One organization, the largest organization of women in the country, the Concerned Women for America, has cited an example of a pastor in New York whose billboard advertisement with a Bible verse on it was taken down by city officials who cited hate crimes principles as the rationale. The CWA also cites a recent incident in San Francisco. The board of supervisors officially approved a resolution urging local media not to run an advertisement by a group. Again, even those who do not agree with the message of traditional values should at least recognize these groups’ right to be heard and to exercise their first amendment right of speech. With this type of legislation, we risk criminalizing this speech.

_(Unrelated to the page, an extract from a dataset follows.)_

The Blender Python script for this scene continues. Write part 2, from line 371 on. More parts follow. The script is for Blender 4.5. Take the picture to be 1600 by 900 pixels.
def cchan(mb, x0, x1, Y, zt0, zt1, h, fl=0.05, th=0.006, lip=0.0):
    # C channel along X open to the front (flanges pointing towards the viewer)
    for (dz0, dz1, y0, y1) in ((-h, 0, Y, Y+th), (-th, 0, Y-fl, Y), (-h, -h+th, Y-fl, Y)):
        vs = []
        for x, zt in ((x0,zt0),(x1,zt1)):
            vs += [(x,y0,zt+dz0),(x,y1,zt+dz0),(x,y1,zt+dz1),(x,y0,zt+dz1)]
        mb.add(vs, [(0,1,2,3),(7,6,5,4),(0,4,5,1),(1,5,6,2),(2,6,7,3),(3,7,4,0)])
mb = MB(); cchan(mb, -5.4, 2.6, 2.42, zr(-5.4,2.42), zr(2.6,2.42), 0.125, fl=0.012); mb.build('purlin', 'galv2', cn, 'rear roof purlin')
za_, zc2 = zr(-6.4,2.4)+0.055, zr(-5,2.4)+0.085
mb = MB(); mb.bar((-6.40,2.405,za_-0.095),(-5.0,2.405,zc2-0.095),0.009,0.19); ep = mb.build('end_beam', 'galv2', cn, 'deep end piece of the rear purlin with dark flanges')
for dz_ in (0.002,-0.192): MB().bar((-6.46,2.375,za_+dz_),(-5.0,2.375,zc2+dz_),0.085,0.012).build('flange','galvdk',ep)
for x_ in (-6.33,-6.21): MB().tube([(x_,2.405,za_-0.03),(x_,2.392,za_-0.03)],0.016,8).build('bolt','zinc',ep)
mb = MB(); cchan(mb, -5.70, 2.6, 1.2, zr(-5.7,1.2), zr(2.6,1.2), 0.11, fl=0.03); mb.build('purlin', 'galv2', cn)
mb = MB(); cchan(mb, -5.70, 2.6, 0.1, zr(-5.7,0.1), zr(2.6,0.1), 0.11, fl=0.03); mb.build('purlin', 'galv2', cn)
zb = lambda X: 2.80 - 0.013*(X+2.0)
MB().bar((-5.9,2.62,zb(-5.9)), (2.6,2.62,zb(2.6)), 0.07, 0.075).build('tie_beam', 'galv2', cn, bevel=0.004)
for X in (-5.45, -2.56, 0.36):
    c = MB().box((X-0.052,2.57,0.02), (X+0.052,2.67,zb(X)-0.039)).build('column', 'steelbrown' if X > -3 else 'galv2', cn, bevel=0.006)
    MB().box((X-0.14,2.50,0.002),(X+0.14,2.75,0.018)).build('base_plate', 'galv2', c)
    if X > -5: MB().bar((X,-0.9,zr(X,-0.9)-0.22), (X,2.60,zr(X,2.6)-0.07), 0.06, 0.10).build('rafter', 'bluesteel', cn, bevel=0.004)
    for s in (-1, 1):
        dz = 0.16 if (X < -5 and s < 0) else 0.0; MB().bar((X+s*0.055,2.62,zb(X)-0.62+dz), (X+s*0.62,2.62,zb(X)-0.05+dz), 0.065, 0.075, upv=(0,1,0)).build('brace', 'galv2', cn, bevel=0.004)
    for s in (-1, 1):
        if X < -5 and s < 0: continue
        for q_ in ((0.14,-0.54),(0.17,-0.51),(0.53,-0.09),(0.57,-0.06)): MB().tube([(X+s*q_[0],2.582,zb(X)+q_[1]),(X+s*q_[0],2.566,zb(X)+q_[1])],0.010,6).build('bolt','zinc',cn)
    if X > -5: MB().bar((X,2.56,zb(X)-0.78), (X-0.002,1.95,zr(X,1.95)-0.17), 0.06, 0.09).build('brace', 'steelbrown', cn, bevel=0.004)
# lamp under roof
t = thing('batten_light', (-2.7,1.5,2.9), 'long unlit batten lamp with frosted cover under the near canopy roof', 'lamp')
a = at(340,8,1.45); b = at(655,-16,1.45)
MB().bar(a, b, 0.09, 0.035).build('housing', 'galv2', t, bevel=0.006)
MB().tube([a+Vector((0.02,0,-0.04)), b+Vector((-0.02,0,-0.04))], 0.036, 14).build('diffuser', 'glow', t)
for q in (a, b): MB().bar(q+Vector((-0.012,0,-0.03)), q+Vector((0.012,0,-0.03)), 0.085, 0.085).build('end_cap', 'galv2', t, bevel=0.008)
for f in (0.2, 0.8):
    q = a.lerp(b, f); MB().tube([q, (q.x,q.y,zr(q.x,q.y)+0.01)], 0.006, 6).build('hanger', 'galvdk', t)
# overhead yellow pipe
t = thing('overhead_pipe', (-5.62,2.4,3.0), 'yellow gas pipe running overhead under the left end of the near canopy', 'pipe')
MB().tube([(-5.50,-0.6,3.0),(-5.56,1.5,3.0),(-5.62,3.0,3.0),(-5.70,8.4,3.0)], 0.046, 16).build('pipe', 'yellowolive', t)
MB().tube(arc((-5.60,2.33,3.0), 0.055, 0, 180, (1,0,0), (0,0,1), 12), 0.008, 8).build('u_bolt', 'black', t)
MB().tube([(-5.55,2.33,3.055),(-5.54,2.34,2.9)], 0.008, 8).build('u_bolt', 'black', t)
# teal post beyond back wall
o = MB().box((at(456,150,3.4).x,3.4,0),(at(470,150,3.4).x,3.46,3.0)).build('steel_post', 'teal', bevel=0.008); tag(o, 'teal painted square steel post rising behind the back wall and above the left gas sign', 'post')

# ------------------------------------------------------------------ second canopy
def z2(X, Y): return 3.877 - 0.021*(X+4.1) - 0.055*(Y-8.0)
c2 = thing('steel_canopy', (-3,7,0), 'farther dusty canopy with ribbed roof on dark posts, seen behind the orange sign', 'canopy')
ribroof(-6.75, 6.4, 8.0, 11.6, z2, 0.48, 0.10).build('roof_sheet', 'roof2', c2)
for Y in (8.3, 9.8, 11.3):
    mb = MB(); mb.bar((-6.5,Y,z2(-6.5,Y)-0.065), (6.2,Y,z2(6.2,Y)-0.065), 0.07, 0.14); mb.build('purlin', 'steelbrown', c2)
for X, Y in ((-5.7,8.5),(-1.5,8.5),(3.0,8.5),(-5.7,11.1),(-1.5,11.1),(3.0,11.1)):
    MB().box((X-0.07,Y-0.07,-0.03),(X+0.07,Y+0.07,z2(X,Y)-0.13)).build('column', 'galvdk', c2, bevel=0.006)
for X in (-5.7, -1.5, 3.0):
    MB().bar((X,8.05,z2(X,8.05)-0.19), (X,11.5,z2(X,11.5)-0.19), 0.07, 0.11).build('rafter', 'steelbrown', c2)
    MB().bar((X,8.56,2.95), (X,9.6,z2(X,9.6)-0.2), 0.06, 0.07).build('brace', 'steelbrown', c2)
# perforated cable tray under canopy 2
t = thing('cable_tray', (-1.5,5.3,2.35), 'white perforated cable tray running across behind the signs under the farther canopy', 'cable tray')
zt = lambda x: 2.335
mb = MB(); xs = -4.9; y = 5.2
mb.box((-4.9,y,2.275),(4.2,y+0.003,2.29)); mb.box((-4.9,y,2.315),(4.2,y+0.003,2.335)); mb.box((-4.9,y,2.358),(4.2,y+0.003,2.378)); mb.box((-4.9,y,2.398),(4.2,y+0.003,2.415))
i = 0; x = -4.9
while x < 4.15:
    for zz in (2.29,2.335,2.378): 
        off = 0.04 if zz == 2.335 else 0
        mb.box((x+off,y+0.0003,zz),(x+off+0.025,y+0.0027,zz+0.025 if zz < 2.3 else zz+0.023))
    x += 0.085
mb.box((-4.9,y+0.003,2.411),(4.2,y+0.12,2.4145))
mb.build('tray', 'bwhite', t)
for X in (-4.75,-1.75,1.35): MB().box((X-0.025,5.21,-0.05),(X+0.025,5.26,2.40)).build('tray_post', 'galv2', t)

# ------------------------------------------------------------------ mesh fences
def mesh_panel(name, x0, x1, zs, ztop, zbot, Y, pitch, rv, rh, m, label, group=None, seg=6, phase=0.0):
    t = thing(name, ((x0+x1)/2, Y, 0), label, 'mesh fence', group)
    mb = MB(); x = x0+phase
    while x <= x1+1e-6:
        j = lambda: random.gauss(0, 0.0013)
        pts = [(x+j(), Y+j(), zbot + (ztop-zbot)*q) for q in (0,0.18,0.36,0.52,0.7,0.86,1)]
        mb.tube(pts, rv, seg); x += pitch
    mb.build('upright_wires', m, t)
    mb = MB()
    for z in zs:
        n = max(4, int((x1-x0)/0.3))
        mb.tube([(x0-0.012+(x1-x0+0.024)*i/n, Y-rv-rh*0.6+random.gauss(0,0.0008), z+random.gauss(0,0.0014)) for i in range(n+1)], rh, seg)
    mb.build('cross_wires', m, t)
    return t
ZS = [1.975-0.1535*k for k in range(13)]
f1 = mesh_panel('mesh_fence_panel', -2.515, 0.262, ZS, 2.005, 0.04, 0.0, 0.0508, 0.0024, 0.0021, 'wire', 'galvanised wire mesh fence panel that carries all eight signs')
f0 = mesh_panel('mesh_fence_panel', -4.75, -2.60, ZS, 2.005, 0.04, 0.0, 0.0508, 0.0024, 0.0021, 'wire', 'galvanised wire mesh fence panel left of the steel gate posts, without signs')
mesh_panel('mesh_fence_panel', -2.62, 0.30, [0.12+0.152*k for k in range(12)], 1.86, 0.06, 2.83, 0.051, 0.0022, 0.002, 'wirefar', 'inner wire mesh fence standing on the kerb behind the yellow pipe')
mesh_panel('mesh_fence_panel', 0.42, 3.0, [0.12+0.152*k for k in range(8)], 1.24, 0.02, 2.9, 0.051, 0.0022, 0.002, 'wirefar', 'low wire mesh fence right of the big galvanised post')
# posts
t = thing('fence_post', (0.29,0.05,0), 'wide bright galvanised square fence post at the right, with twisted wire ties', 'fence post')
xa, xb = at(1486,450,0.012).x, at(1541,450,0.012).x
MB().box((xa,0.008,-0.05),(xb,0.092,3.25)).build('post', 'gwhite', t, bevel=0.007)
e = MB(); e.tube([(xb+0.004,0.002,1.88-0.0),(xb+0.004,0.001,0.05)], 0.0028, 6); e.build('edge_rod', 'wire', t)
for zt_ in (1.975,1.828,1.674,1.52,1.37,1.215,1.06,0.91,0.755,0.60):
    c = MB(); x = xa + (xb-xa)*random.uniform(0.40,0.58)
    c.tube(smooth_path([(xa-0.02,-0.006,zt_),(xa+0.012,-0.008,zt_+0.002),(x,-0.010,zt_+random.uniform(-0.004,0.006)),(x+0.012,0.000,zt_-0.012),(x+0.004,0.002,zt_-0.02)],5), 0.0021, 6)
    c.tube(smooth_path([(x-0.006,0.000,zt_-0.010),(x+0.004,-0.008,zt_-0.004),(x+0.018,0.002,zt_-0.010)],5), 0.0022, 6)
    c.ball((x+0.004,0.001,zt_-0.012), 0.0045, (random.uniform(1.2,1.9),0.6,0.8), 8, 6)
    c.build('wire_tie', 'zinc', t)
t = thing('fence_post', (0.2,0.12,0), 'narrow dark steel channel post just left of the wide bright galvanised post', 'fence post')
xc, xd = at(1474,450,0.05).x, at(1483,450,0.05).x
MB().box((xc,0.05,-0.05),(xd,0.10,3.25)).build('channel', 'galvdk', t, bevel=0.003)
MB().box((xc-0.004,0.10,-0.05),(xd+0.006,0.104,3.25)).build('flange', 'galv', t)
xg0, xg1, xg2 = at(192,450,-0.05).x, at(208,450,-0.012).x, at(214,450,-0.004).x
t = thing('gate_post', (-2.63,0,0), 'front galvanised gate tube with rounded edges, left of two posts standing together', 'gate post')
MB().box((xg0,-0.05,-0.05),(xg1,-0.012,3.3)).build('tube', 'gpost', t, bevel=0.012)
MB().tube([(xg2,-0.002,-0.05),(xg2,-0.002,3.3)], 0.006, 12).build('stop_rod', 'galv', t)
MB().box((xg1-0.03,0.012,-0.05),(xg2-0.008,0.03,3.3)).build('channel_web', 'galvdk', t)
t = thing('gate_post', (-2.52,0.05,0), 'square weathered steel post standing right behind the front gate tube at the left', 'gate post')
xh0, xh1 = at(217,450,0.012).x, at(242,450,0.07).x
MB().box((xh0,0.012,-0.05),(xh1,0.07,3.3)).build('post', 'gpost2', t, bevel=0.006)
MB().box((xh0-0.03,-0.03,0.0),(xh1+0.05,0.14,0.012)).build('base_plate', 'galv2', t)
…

In addition, it is wrong to treat some victims of violent crimes as more special than others. All victims of violent crime should be equal in the eye of the law. When such a crime occurs, the police should not first have to ask, for example, what the victim’s race, religion, or sexual preference is. Nor do the 19 murders classified as hate crimes in the year 2000 nor the 17 in 1999 provide much justification for the legislation when more than 15,000 other murders occurred each year — all crimes under State law. It is not as if we have to add this crime in order to assure there is punishment for people who commit violence.

Congress should be concerned about all of these victims, not about just a subset constituting one-tenth of 1 percent of the total. Yet that is what we spend our time on in this body.

I note that one of the bill’s provisions attempts to justify or provide a constitutional rationale for the bill. I note that section 2 states that Congress has found “the incidence of violence motivated by the actual or perceived race, color, religion, national origin, gender, sexual orientation, or disability of the victim poses a serious national problem” and that the “prominent characteristic of a violent crime motivated by bias is that it devastates not just the actual victim and family and friends of the victim, but frequently savages the community sharing the traits that caused the victim to be selected.”

I would like to focus on that in two respects.

First of all, it says this is a national problem. But I note that not all national problems are Federal problems. People are murdered every day in this country. That is a national problem. But States provide the laws under which people are prosecuted, and it is ordinarily by a local or county prosecutor. In other words, not every national problem is a Federal problem.

As I will note later, no less than the Chief Justice of the United States has warned Congress against federalizing every crime and finding a Federal solution to every national problem.

But even more important is the suggestion that only certain kinds of crime victims ought to be of concern to us. It said here that this kind of crime devastates not just the actual victim but frequently savages — and I am not exactly sure what the word “savages” means — the community sharing the traits that caused the victim to be selected. I presume that is the class of victims — people such as the victim.

As the Presiding Officer is well aware, Senator Feinstein [D-California] and I have had a constitutional amendment before this body for several years to grant rights to victims of crime. We have argued all of these years that victims of violent crime feel themselves frequently savaged by a system which gives a lot of rights to the defendant but, at best, ignores their rights, and sometimes actually results in them being victimized a second time by the judicial system by not getting notice of key hearings and procedures in which they would have an interest in attending, or by not even being able to sit in the courtroom sometimes. This clearly is activity that savages the community that has been victimized.

Anybody who has been a victim of domestic violence can empathize with the other victims of domestic violence. I have gone to many meetings at a lot of centers at which women who have been abused are sitting in a circle sharing their experiences in order that they be able to cope with and eventually rise above the problem and to understand that they themselves are not the cause of the crime that has been perpetrated against them. They are savaged, all right. They are a group of people to whom we ought to be paying attention. Yet we can’t get the support in this body to grant them the rights that are at least somewhat equal to the rights of the accused perpetrators of the crimes upon them. The numerous constitutional amendments which have granted defendants rights should at least be equal in the constitutional rights of these victims of crimes.

I am going to state this in a rather blunt way. It seems to me to be inconsistent, at best, for people to be very concerned about a couple of specific groups of people—transsexuals or homosexuals, for example—that they would believe that other members of their group would feel savaged when someone else in their group has a crime perpetrated upon them but we wouldn’t extend that same feeling and that same support and that same kind of action to a vast and much larger number of people who are victimized by crimes every day and for whom there are no victim’s rights. We don’t designate them hate crimes, and therefore these people have no such rights. I find it discriminatory.